**GIVEN INFORMATION**
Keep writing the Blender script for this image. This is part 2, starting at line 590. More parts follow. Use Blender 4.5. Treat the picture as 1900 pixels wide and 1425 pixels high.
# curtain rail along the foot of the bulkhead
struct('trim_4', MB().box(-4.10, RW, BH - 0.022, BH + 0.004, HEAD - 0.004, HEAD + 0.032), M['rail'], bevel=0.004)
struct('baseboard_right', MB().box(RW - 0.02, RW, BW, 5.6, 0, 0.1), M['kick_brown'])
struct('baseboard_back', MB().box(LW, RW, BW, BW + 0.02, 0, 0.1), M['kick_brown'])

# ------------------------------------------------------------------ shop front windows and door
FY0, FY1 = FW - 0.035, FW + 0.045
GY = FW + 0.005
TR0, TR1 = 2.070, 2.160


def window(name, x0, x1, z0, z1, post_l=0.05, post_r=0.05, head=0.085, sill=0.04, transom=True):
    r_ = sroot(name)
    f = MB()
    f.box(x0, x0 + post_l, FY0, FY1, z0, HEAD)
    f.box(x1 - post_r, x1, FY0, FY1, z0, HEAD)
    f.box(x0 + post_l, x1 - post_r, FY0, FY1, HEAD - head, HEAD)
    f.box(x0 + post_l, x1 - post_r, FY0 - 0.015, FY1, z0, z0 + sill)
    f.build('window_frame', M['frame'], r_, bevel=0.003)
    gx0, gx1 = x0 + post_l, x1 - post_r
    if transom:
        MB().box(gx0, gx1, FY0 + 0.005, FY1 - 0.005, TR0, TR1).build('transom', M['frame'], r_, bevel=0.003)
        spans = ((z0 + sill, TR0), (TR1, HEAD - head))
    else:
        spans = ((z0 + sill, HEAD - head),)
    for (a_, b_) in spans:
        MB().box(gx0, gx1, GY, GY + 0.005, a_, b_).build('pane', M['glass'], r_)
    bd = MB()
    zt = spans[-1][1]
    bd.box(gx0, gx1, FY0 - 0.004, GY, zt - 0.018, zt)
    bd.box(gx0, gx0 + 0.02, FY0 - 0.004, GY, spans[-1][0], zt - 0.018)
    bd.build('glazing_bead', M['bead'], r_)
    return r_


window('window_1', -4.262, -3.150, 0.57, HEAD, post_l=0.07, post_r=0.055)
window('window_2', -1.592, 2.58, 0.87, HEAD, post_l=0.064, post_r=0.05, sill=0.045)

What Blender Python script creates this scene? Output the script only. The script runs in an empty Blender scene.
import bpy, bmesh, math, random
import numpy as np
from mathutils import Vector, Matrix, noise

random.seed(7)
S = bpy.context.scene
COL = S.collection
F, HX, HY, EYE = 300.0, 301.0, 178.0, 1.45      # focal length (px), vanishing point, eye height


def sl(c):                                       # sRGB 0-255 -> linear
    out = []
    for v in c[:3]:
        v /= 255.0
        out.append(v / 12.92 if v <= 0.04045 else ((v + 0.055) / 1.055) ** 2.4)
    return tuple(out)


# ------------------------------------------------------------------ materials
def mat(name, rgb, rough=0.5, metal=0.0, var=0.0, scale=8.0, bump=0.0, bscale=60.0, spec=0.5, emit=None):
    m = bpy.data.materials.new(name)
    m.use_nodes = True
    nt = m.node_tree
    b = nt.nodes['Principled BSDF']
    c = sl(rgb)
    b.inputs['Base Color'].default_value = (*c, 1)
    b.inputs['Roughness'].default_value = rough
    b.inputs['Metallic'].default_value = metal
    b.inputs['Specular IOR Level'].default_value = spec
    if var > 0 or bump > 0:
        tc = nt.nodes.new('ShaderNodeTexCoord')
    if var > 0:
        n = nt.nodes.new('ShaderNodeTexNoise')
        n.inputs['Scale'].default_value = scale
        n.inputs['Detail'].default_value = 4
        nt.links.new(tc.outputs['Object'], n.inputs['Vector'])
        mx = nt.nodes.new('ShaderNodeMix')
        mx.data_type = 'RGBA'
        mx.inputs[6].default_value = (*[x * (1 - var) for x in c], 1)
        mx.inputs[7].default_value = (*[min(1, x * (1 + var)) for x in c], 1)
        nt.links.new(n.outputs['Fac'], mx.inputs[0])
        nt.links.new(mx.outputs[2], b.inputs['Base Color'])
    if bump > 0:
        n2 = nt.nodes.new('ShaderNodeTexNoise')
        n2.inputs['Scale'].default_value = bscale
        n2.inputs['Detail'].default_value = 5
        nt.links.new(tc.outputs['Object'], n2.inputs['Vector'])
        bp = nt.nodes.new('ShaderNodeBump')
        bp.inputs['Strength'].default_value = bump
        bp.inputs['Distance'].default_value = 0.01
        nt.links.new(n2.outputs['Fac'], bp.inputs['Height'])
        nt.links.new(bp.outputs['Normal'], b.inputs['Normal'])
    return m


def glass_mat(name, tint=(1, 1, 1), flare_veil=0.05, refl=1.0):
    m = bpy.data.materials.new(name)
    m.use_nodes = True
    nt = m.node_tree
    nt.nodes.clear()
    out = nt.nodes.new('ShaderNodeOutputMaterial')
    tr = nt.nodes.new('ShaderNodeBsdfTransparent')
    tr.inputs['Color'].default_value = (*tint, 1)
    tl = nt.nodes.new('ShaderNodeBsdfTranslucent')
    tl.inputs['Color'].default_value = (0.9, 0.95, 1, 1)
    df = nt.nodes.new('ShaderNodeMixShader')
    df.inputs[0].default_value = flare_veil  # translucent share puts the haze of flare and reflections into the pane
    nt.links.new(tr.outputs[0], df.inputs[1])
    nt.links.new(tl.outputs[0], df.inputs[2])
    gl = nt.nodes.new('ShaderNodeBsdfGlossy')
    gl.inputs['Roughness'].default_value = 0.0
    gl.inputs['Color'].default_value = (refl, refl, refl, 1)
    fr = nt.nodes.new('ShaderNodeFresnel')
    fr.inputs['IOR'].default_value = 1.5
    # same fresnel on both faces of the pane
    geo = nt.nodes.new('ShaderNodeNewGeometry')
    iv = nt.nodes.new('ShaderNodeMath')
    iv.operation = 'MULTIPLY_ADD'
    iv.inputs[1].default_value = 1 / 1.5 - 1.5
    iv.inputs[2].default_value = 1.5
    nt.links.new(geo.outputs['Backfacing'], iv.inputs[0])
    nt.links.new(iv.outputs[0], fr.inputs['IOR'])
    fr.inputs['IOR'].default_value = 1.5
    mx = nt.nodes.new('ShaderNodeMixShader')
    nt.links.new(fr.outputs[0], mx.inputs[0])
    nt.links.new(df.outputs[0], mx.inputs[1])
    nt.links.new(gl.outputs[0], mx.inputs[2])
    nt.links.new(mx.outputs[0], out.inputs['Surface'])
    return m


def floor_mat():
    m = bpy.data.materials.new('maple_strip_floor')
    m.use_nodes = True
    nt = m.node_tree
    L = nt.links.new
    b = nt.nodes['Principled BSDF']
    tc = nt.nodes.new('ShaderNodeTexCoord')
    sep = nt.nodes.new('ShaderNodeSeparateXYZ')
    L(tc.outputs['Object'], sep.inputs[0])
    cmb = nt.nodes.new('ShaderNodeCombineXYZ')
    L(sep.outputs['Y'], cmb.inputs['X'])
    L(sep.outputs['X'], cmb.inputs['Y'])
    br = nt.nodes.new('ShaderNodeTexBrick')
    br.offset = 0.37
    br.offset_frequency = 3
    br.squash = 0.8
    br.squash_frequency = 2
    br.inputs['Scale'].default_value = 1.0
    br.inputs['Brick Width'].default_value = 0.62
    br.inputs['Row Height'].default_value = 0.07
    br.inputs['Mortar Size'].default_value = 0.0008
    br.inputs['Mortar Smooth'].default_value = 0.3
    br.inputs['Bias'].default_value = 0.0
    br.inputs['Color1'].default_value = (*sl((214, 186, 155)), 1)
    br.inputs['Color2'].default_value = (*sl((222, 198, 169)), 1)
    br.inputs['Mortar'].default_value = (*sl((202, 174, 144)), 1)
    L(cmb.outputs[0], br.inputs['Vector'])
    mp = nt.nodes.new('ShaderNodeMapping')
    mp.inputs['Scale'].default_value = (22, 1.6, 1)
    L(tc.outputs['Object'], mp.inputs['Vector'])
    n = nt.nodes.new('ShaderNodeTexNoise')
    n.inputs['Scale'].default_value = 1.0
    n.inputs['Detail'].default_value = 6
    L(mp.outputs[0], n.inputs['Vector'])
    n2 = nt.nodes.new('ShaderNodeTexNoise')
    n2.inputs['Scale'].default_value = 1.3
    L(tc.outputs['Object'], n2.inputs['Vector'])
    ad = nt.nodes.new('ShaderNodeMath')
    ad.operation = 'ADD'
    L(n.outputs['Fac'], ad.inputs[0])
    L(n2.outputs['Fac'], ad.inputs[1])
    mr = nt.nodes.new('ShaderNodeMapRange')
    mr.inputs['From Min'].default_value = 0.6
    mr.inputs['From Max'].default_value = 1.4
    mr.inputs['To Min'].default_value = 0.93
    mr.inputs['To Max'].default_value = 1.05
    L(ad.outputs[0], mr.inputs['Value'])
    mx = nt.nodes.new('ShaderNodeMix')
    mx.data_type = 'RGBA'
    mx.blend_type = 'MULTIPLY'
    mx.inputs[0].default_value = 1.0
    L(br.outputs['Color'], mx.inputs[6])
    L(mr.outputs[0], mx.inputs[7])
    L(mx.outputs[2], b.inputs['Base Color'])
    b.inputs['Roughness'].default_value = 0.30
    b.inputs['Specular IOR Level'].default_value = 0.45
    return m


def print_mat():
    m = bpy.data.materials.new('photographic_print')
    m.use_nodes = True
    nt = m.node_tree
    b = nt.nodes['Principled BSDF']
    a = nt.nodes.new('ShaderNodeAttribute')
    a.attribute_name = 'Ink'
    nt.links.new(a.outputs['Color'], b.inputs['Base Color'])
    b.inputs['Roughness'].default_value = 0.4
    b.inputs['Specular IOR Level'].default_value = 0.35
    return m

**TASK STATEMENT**
Print the lines above, unchanged, from the start of the records to the line with "struct('baseboard_back', MB().box(LW, RW, BW, BW", including that final line.

**WRITTEN RESPONSE**
Keep writing the Blender script for this image. This is part 2, starting at line 590. More parts follow. Use Blender 4.5. Treat the picture as 1900 pixels wide and 1425 pixels high.
# curtain rail along the foot of the bulkhead
struct('trim_4', MB().box(-4.10, RW, BH - 0.022, BH + 0.004, HEAD - 0.004, HEAD + 0.032), M['rail'], bevel=0.004)
struct('baseboard_right', MB().box(RW - 0.02, RW, BW, 5.6, 0, 0.1), M['kick_brown'])
struct('baseboard_back', MB().box(LW, RW, BW, BW + 0.02, 0, 0.1), M['kick_brown'])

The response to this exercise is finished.